What Deference Does it Make? Reviewing Agency Statutory Interpretation in Maryland

Carly L. Hviding

Recent scholarship found that Maryland courts switch between Chevron-like deference and Skidmore-like deference when reviewing agency interpretations of the law. The state courts were criticized for being unable to “make up their mind[s]” about how much weight to give to agency interpretations. Inconsistency in how courts apply the law can be troubling’ and confusing for regulated parties and state agencies. Without knowing how much weight a court will give to an agency interpretation, it may be difficult to predict how a court will rule on a given administrative law issue, and parties may lose confidence in the judiciary for its ad hoc approach to deference.

This Article explores how Maryland courts review agency interpretations of the law.

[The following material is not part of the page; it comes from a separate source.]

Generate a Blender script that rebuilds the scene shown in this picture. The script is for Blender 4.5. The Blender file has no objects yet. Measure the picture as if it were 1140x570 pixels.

Although recent scholarship found that Maryland courts switch between Chevron-like deference and Skidmore-like deference, a closer look at Maryland administrative law shows that these findings are incorrect. When Maryland courts give weight to an agency interpretation of the law, it almost always resembles federal Skidmore deference. However, in some cases, Maryland courts decline to give any deference to agency interpretations. Thus, the real inconsistency in Maryland is whether courts use Skidmore-like deference or review agency interpretations of the law de novo. 

This Article does not advocate for the adoption of a specific deference doctrine at the state level. Instead, this Article explores Maryland courts’ inconsistencies in reviewing statutory interpretations of the law. Ultimately, this Article proposes that the Maryland Court of Appeals clarify the state deference doctrine to bolster confidence in the judiciary.